▸ INSTRUCTIONS FOR THE TASK
Copy everything from the line with "Write a Blender" down to the line with "return np.array([(u - CU)", inclusive of both, exactly as written; leave out all pictures.

▸ PROVIDED DATA
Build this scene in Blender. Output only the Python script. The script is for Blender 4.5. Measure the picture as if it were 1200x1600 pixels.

...

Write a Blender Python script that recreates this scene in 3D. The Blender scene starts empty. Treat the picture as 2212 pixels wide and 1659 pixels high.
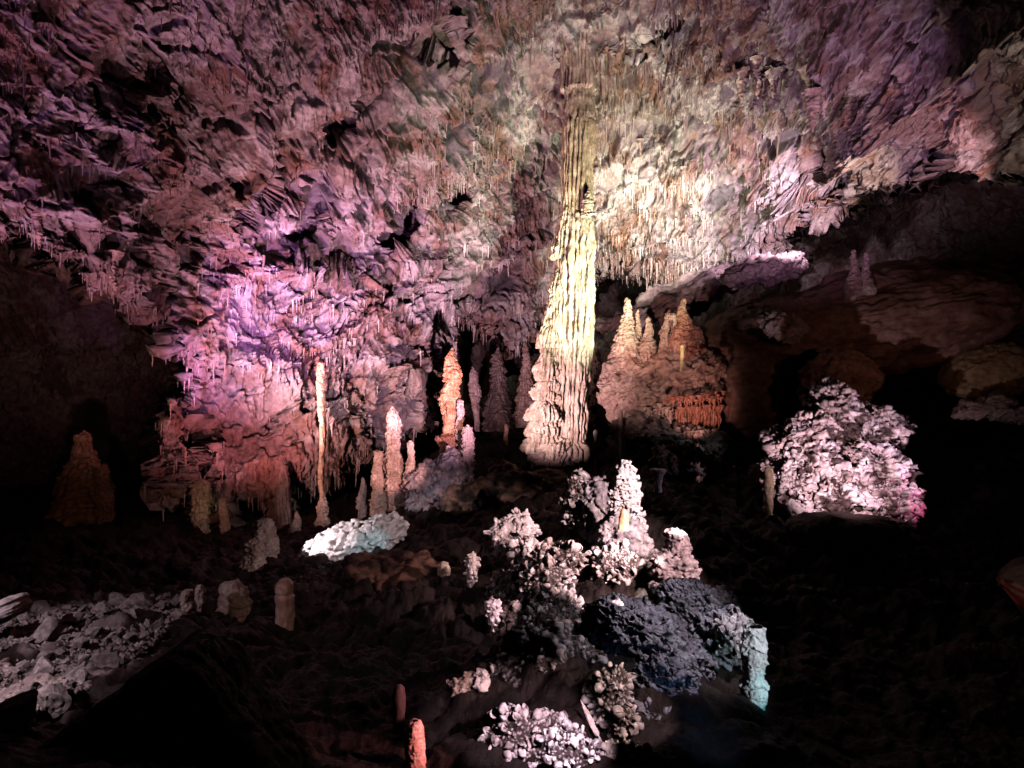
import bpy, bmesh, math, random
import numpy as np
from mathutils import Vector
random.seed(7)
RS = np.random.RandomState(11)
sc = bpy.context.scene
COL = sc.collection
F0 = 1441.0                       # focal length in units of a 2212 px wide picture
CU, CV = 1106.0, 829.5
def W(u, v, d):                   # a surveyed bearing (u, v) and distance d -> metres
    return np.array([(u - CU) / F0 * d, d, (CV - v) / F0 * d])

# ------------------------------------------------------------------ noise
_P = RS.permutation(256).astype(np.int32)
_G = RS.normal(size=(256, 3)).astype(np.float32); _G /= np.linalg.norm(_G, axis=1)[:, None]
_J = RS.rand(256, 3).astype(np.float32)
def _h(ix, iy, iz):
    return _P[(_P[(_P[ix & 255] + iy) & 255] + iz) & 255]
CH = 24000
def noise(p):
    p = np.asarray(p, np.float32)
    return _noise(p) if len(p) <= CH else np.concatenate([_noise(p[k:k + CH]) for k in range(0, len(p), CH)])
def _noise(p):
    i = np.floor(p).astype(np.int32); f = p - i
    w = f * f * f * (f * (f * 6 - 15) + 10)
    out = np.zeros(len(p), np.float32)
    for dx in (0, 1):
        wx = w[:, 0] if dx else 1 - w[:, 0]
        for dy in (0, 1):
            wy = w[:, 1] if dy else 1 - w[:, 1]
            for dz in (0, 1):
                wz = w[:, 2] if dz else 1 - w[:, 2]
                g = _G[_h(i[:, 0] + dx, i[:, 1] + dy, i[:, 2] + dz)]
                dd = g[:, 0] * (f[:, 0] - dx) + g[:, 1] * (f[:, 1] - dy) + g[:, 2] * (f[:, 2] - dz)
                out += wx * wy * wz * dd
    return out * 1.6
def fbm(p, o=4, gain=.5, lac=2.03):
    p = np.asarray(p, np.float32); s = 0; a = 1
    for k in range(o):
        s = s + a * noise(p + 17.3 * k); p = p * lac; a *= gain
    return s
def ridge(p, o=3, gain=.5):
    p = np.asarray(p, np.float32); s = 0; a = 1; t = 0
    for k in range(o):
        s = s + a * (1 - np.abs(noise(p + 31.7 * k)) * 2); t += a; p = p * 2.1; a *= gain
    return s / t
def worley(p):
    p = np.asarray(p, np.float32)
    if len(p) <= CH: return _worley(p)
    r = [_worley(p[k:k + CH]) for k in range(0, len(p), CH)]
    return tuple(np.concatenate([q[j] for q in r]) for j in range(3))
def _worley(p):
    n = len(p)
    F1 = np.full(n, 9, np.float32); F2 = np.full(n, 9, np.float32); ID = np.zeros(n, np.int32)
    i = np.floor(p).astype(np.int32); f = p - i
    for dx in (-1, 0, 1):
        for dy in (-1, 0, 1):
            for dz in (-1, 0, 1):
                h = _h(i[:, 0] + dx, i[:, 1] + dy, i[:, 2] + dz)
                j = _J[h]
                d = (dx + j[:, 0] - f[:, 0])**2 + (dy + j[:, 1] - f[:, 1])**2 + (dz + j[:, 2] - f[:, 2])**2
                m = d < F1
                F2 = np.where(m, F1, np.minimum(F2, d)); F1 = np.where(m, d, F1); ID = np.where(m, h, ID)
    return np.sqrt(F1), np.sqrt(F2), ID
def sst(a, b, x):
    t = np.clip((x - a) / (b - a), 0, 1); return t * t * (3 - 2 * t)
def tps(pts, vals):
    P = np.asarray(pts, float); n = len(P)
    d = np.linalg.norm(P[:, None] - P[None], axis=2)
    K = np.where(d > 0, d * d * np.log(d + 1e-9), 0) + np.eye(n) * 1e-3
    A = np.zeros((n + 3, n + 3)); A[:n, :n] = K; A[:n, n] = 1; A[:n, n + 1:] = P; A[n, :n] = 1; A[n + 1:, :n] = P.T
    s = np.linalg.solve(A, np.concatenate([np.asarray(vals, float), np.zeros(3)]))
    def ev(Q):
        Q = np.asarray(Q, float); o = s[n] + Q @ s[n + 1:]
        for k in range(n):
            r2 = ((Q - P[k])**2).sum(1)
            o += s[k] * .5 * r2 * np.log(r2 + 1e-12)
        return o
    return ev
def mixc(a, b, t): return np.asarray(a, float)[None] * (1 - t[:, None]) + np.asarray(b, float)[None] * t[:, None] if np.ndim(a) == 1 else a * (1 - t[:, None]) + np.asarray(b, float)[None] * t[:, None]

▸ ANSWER
Write a Blender Python script that recreates this scene in 3D. The Blender scene starts empty. Treat the picture as 2212 pixels wide and 1659 pixels high.
import bpy, bmesh, math, random
import numpy as np
from mathutils import Vector
random.seed(7)
RS = np.random.RandomState(11)
sc = bpy.context.scene
COL = sc.collection
F0 = 1441.0                       # focal length in units of a 2212 px wide picture
CU, CV = 1106.0, 829.5
def W(u, v, d):                   # a surveyed bearing (u, v) and distance d -> metres
    return np.array([(u - CU) / F0 * d, d, (CV - v) / F0 * d])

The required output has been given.